▸ GIVEN DATA:
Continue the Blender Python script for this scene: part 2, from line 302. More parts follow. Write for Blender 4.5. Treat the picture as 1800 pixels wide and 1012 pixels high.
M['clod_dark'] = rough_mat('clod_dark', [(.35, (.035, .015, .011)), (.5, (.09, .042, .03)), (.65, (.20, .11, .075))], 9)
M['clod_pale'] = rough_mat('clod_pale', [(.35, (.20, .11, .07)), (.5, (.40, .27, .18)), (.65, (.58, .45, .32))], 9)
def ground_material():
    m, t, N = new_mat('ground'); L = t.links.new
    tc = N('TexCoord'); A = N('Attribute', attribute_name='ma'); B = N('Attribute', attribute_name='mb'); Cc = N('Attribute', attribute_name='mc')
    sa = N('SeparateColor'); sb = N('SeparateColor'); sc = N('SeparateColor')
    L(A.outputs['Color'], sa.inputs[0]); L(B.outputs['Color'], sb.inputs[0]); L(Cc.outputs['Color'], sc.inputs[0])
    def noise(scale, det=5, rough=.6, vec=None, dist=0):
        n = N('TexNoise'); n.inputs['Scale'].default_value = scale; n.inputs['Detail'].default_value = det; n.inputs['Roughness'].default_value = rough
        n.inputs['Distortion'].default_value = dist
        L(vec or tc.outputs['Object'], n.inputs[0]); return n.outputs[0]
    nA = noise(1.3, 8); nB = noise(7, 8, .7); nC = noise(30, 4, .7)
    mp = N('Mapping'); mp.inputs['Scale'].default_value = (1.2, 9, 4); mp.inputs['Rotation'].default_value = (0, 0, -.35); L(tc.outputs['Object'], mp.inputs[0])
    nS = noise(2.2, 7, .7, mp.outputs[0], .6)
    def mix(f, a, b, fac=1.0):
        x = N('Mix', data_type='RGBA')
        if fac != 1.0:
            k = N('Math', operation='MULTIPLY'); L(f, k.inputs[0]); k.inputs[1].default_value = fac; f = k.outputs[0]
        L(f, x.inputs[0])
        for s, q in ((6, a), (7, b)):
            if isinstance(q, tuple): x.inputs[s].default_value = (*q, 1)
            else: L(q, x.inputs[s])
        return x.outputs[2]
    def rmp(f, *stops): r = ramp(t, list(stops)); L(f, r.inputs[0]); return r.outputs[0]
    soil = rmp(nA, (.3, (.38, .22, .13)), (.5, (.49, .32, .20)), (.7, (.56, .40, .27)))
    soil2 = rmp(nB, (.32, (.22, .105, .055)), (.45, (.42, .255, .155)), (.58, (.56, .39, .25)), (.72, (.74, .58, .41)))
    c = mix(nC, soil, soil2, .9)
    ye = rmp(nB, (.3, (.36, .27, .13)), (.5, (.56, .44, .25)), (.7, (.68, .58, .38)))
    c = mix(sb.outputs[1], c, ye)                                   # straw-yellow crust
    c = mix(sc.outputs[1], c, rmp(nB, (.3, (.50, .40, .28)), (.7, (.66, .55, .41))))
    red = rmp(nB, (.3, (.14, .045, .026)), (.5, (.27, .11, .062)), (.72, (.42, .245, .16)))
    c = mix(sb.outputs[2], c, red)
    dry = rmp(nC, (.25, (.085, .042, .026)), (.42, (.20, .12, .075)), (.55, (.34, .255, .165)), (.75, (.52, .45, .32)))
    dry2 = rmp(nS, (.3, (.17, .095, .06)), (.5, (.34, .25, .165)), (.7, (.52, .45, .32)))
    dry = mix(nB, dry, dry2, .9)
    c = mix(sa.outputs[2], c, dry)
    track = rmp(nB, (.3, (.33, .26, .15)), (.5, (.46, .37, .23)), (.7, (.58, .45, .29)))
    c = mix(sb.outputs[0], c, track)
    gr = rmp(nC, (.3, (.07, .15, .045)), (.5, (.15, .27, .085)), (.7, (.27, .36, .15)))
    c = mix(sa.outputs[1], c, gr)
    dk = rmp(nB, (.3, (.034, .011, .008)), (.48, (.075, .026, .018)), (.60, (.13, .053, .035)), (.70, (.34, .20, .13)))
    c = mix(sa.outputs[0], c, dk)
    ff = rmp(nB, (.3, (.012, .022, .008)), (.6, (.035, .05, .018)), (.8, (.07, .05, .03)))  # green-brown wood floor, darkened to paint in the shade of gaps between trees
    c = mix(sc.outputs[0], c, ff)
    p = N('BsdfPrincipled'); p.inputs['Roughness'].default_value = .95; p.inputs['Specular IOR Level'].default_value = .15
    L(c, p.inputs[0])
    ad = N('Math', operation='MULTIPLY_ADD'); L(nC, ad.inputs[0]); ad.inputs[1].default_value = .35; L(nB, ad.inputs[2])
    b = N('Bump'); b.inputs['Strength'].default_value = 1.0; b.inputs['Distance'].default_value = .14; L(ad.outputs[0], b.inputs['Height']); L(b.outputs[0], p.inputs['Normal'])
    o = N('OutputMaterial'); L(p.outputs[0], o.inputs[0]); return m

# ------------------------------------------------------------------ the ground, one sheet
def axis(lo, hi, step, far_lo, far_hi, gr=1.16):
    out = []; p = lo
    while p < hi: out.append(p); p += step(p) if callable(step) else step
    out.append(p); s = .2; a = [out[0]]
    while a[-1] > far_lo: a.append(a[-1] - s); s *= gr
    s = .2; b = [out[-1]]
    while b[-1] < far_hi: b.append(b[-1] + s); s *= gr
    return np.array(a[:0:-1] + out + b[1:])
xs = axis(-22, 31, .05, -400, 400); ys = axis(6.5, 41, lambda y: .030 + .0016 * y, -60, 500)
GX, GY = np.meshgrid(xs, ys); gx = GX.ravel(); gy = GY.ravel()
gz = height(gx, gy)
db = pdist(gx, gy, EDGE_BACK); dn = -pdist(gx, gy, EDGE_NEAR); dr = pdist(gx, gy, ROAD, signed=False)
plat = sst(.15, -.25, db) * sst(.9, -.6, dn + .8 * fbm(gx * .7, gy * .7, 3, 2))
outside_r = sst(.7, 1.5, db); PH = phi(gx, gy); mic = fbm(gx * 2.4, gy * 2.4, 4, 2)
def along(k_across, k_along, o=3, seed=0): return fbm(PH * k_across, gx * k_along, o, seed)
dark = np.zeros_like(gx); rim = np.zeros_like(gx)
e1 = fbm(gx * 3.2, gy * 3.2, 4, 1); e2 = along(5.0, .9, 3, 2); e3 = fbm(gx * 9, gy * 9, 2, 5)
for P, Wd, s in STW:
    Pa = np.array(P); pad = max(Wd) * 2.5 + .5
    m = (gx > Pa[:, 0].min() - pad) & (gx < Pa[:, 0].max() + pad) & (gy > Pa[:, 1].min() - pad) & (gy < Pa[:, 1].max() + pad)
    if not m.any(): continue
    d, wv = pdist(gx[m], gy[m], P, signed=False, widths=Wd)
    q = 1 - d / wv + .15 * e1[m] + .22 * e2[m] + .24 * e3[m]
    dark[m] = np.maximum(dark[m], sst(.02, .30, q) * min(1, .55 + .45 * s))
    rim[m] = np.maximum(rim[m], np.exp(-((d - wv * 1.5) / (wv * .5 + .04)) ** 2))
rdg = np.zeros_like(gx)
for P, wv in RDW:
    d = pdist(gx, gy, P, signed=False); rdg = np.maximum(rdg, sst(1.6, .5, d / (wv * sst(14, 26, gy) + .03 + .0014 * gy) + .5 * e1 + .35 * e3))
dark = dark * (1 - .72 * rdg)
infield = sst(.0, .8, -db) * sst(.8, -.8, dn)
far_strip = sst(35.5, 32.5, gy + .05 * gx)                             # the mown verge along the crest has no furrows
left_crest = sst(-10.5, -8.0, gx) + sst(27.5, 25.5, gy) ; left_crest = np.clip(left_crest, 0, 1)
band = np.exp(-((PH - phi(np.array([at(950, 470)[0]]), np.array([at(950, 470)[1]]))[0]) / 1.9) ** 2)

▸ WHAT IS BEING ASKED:
Give an exact repetition of all the material.

▸ OUTPUT:
Continue the Blender Python script for this scene: part 2, from line 302. More parts follow. Write for Blender 4.5. Treat the picture as 1800 pixels wide and 1012 pixels high.
M['clod_dark'] = rough_mat('clod_dark', [(.35, (.035, .015, .011)), (.5, (.09, .042, .03)), (.65, (.20, .11, .075))], 9)
M['clod_pale'] = rough_mat('clod_pale', [(.35, (.20, .11, .07)), (.5, (.40, .27, .18)), (.65, (.58, .45, .32))], 9)
def ground_material():
    m, t, N = new_mat('ground'); L = t.links.new
    tc = N('TexCoord'); A = N('Attribute', attribute_name='ma'); B = N('Attribute', attribute_name='mb'); Cc = N('Attribute', attribute_name='mc')
    sa = N('SeparateColor'); sb = N('SeparateColor'); sc = N('SeparateColor')
    L(A.outputs['Color'], sa.inputs[0]); L(B.outputs['Color'], sb.inputs[0]); L(Cc.outputs['Color'], sc.inputs[0])
    def noise(scale, det=5, rough=.6, vec=None, dist=0):
        n = N('TexNoise'); n.inputs['Scale'].default_value = scale; n.inputs['Detail'].default_value = det; n.inputs['Roughness'].default_value = rough
        n.inputs['Distortion'].default_value = dist
        L(vec or tc.outputs['Object'], n.inputs[0]); return n.outputs[0]
    nA = noise(1.3, 8); nB = noise(7, 8, .7); nC = noise(30, 4, .7)
    mp = N('Mapping'); mp.inputs['Scale'].default_value = (1.2, 9, 4); mp.inputs['Rotation'].default_value = (0, 0, -.35); L(tc.outputs['Object'], mp.inputs[0])
    nS = noise(2.2, 7, .7, mp.outputs[0], .6)
    def mix(f, a, b, fac=1.0):
        x = N('Mix', data_type='RGBA')
        if fac != 1.0:
            k = N('Math', operation='MULTIPLY'); L(f, k.inputs[0]); k.inputs[1].default_value = fac; f = k.outputs[0]
        L(f, x.inputs[0])
        for s, q in ((6, a), (7, b)):
            if isinstance(q, tuple): x.inputs[s].default_value = (*q, 1)
            else: L(q, x.inputs[s])
        return x.outputs[2]
    def rmp(f, *stops): r = ramp(t, list(stops)); L(f, r.inputs[0]); return r.outputs[0]
    soil = rmp(nA, (.3, (.38, .22, .13)), (.5, (.49, .32, .20)), (.7, (.56, .40, .27)))
    soil2 = rmp(nB, (.32, (.22, .105, .055)), (.45, (.42, .255, .155)), (.58, (.56, .39, .25)), (.72, (.74, .58, .41)))
    c = mix(nC, soil, soil2, .9)
    ye = rmp(nB, (.3, (.36, .27, .13)), (.5, (.56, .44, .25)), (.7, (.68, .58, .38)))
    c = mix(sb.outputs[1], c, ye)                                   # straw-yellow crust
    c = mix(sc.outputs[1], c, rmp(nB, (.3, (.50, .40, .28)), (.7, (.66, .55, .41))))
    red = rmp(nB, (.3, (.14, .045, .026)), (.5, (.27, .11, .062)), (.72, (.42, .245, .16)))
    c = mix(sb.outputs[2], c, red)
    dry = rmp(nC, (.25, (.085, .042, .026)), (.42, (.20, .12, .075)), (.55, (.34, .255, .165)), (.75, (.52, .45, .32)))
    dry2 = rmp(nS, (.3, (.17, .095, .06)), (.5, (.34, .25, .165)), (.7, (.52, .45, .32)))
    dry = mix(nB, dry, dry2, .9)
    c = mix(sa.outputs[2], c, dry)
    track = rmp(nB, (.3, (.33, .26, .15)), (.5, (.46, .37, .23)), (.7, (.58, .45, .29)))
    c = mix(sb.outputs[0], c, track)
    gr = rmp(nC, (.3, (.07, .15, .045)), (.5, (.15, .27, .085)), (.7, (.27, .36, .15)))
    c = mix(sa.outputs[1], c, gr)
    dk = rmp(nB, (.3, (.034, .011, .008)), (.48, (.075, .026, .018)), (.60, (.13, .053, .035)), (.70, (.34, .20, .13)))
    c = mix(sa.outputs[0], c, dk)
    ff = rmp(nB, (.3, (.012, .022, .008)), (.6, (.035, .05, .018)), (.8, (.07, .05, .03)))  # green-brown wood floor, darkened to paint in the shade of gaps between trees
    c = mix(sc.outputs[0], c, ff)
    p = N('BsdfPrincipled'); p.inputs['Roughness'].default_value = .95; p.inputs['Specular IOR Level'].default_value = .15
    L(c, p.inputs[0])
    ad = N('Math', operation='MULTIPLY_ADD'); L(nC, ad.inputs[0]); ad.inputs[1].default_value = .35; L(nB, ad.inputs[2])
    b = N('Bump'); b.inputs['Strength'].default_value = 1.0; b.inputs['Distance'].default_value = .14; L(ad.outputs[0], b.inputs['Height']); L(b.outputs[0], p.inputs['Normal'])
    o = N('OutputMaterial'); L(p.outputs[0], o.inputs[0]); return m

# ------------------------------------------------------------------ the ground, one sheet
def axis(lo, hi, step, far_lo, far_hi, gr=1.16):
    out = []; p = lo
    while p < hi: out.append(p); p += step(p) if callable(step) else step
    out.append(p); s = .2; a = [out[0]]
    while a[-1] > far_lo: a.append(a[-1] - s); s *= gr
    s = .2; b = [out[-1]]
    while b[-1] < far_hi: b.append(b[-1] + s); s *= gr
    return np.array(a[:0:-1] + out + b[1:])
xs = axis(-22, 31, .05, -400, 400); ys = axis(6.5, 41, lambda y: .030 + .0016 * y, -60, 500)
GX, GY = np.meshgrid(xs, ys); gx = GX.ravel(); gy = GY.ravel()
gz = height(gx, gy)
db = pdist(gx, gy, EDGE_BACK); dn = -pdist(gx, gy, EDGE_NEAR); dr = pdist(gx, gy, ROAD, signed=False)
plat = sst(.15, -.25, db) * sst(.9, -.6, dn + .8 * fbm(gx * .7, gy * .7, 3, 2))
outside_r = sst(.7, 1.5, db); PH = phi(gx, gy); mic = fbm(gx * 2.4, gy * 2.4, 4, 2)
def along(k_across, k_along, o=3, seed=0): return fbm(PH * k_across, gx * k_along, o, seed)
dark = np.zeros_like(gx); rim = np.zeros_like(gx)
e1 = fbm(gx * 3.2, gy * 3.2, 4, 1); e2 = along(5.0, .9, 3, 2); e3 = fbm(gx * 9, gy * 9, 2, 5)
for P, Wd, s in STW:
    Pa = np.array(P); pad = max(Wd) * 2.5 + .5
    m = (gx > Pa[:, 0].min() - pad) & (gx < Pa[:, 0].max() + pad) & (gy > Pa[:, 1].min() - pad) & (gy < Pa[:, 1].max() + pad)
    if not m.any(): continue
    d, wv = pdist(gx[m], gy[m], P, signed=False, widths=Wd)
    q = 1 - d / wv + .15 * e1[m] + .22 * e2[m] + .24 * e3[m]
    dark[m] = np.maximum(dark[m], sst(.02, .30, q) * min(1, .55 + .45 * s))
    rim[m] = np.maximum(rim[m], np.exp(-((d - wv * 1.5) / (wv * .5 + .04)) ** 2))
rdg = np.zeros_like(gx)
for P, wv in RDW:
    d = pdist(gx, gy, P, signed=False); rdg = np.maximum(rdg, sst(1.6, .5, d / (wv * sst(14, 26, gy) + .03 + .0014 * gy) + .5 * e1 + .35 * e3))
dark = dark * (1 - .72 * rdg)
infield = sst(.0, .8, -db) * sst(.8, -.8, dn)
far_strip = sst(35.5, 32.5, gy + .05 * gx)                             # the mown verge along the crest has no furrows
left_crest = sst(-10.5, -8.0, gx) + sst(27.5, 25.5, gy) ; left_crest = np.clip(left_crest, 0, 1)
band = np.exp(-((PH - phi(np.array([at(950, 470)[0]]), np.array([at(950, 470)[1]]))[0]) / 1.9) ** 2)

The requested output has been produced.